What you have to do
The listing below begins with the first line you should copy; stop after the line containing "PI = math.pi", and drop every picture.

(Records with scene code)
========================================

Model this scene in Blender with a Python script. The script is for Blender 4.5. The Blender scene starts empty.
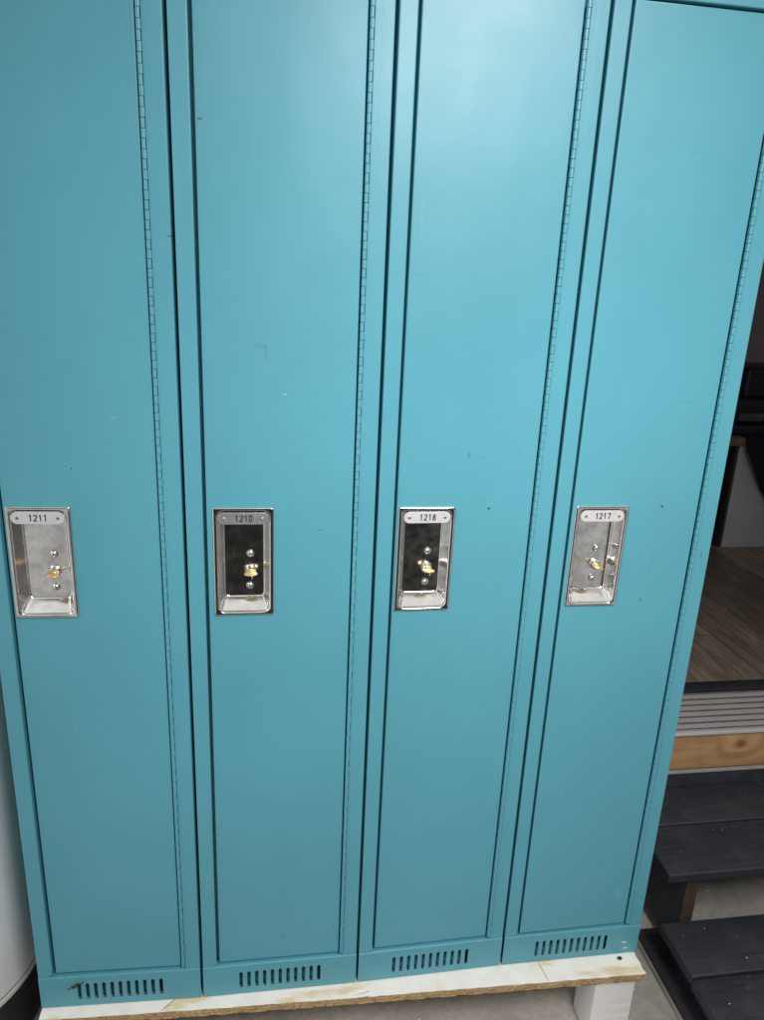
import bpy, bmesh, math, random
from mathutils import Vector, Matrix, noise
random.seed(7)
scn = bpy.context.scene
C = scn.collection
R = math.radians
PI = math.pi

# ------------------------------------------------------------------ helpers
def link_mesh(name, me, mats, parent=None, loc=(0, 0, 0), sharp=35, wn=False):
    o = bpy.data.objects.new(name, me)
    C.objects.link(o)
    for m in (mats if isinstance(mats, (list, tuple)) else [mats]):
        me.materials.append(m)
    for p in me.polygons:
        p.use_smooth = True
    me.set_sharp_from_angle(angle=R(sharp))
    if wn:
        w = o.modifiers.new('weighted', 'WEIGHTED_NORMAL')
        w.keep_sharp = True
        w.weight = 100
    o.location = loc
    if parent:
        o.parent = parent
    return o

def obj(name, bm, mats, parent=None, loc=(0, 0, 0), sharp=35, wn=False):
    bmesh.ops.recalc_face_normals(bm, faces=bm.faces)
    me = bpy.data.meshes.new(name)
    bm.to_mesh(me)
    bm.free()
    return link_mesh(name, me, mats, parent, loc, sharp, wn)

def tag(o, label, cat, group=None, kind=None):
    if label:
        o['label'] = label
    if cat:
        o['category'] = cat
    if group:
        o['group'] = group
    if kind:
        o['kind'] = kind
    return o

def thing(name, label, cat, loc=(0, 0, 0), rotz=0, group=None):
    o = bpy.data.objects.new(name, None)
    o.empty_display_size = 0.05
    C.objects.link(o)
    o.location = loc
    o.rotation_euler = (0, 0, rotz)
    return tag(o, label, cat, group)

def struct(o):
    o['kind'] = 'structure'
    return o

def box(bm, x0, x1, y0, y1, z0, z1, bev=0.0, seg=2, mi=0):
    b2 = bmesh.new()
    bmesh.ops.create_cube(b2, size=1)
    for v in b2.verts:
        v.co = Vector(((x0 + x1) / 2 + v.co.x * (x1 - x0), (y0 + y1) / 2 + v.co.y * (y1 - y0), (z0 + z1) / 2 + v.co.z * (z1 - z0)))
    if bev > 0:
        bmesh.ops.bevel(b2, geom=list(b2.edges), offset=bev, segments=seg, profile=0.5, affect='EDGES')
    for f in b2.faces:
        f.material_index = mi
    me = bpy.data.meshes.new('tmp')
    b2.to_mesh(me)
    b2.free()
    bm.from_mesh(me)
    bpy.data.meshes.remove(me)
    return bm

def boxes(*args):
    bm = bmesh.new()
    for a in args:
        box(bm, *a)
    return bm

def lathe(bm, prof, M=Matrix.Identity(4), n=28, mi=0, close_start=True, close_end=True):
    """prof: list of (r, h) ; axis = local z ; M places it"""
    rings = []
    for r, h in prof:
        if r < 1e-7:
            rings.append([bm.verts.new(M @ Vector((0, 0, h)))])
        else:
            rings.append([bm.verts.new(M @ Vector((r * math.cos(2 * PI * k / n), r * math.sin(2 * PI * k / n), h))) for k in range(n)])
    for a, b in zip(rings, rings[1:]):
        if len(a) == 1 and len(b) == 1:
            continue
        for k in range(n):
            k2 = (k + 1) % n
            if len(a) == 1:
                f = bm.faces.new((a[0], b[k], b[k2]))
            elif len(b) == 1:
                f = bm.faces.new((a[k], a[k2], b[0]))
            else:
                f = bm.faces.new((a[k], a[k2], b[k2], b[k]))
            f.material_index = mi
    return bm

def curve_mesh(cu):
    o = bpy.data.objects.new('tmpc', cu)
    C.objects.link(o)
    dg = bpy.context.evaluated_depsgraph_get()
    dg.update()
    me = bpy.data.meshes.new_from_object(o.evaluated_get(dg))
    bpy.data.objects.remove(o)
    return me

ROT = Matrix.Rotation(PI / 2, 4, 'X')      # curve plane xy -> world xz, +z -> -y (towards the viewer)

def sheet(polys, yfront, depth, bev, bres=2):
    """pressed sheet with holes. polys = [(x,z)...] outer first then holes; front face at y=yfront"""
    cu = bpy.data.curves.new('tmpc', 'CURVE')
    cu.dimensions = '2D'
    cu.fill_mode = 'BOTH'
    for pts in polys:
        s = cu.splines.new('POLY')
        s.points.add(len(pts) - 1)
        for p, (x, z) in zip(s.points, pts):
            p.co = (x, z, 0, 1)
        s.use_cyclic_u = True
    cu.extrude = max(depth / 2 - bev, 0.00005)
    cu.bevel_depth = bev
    cu.bevel_resolution = bres
    cu.offset = -bev
    me = curve_mesh(cu)
    bpy.data.curves.remove(cu)
    me.transform(Matrix.Translation((0, yfront + depth / 2, 0)) @ ROT)
    return me

def rrect(x0, x1, z0, z1, r, n=5):
    pts = []
    for cx, cz, a in ((x1 - r, z0 + r, -90), (x1 - r, z1 - r, 0), (x0 + r, z1 - r, 90), (x0 + r, z0 + r, 180)):
        for k in range(n + 1):
            t = R(a + 90 * k / n)
            pts.append((cx + r * math.cos(t), cz + r * math.sin(t)))
    return pts

def text_mesh(txt, size, xs, yfront, depth, cx, cz, spacing=1.0):
    cu = bpy.data.curves.new('tmpt', 'FONT')
    cu.body = txt
    cu.size = size
    cu.align_x = 'CENTER'
    cu.align_y = 'CENTER'
    cu.space_character = spacing
    cu.extrude = depth / 2
    cu.resolution_u = 4
    me = curve_mesh(cu)
    bpy.data.curves.remove(cu)
    me.transform(Matrix.Translation((cx, yfront + depth / 2, cz)) @ ROT @ Matrix.Diagonal((xs, 1, 1, 1)))
    return me

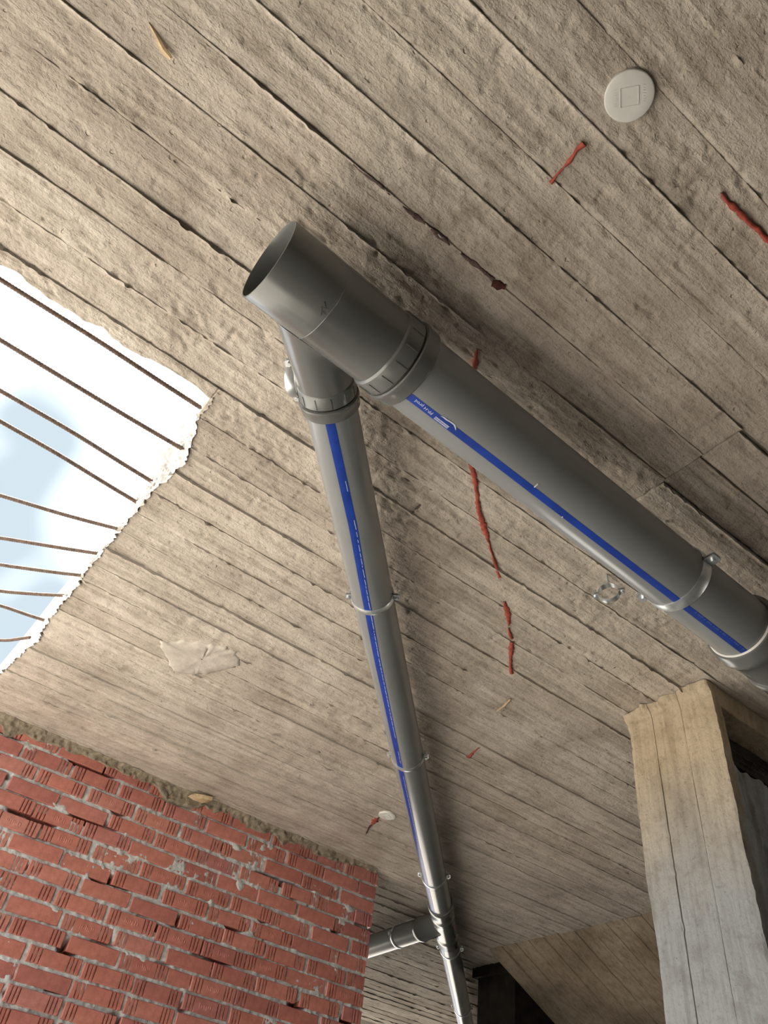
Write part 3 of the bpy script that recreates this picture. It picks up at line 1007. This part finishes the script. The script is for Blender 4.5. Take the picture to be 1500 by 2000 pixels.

========================================

Final answer
Model this scene in Blender with a Python script. The script is for Blender 4.5. The Blender scene starts empty.
import bpy, bmesh, math, random
from mathutils import Vector, Matrix, noise
random.seed(7)
scn = bpy.context.scene
C = scn.collection
R = math.radians
PI = math.pi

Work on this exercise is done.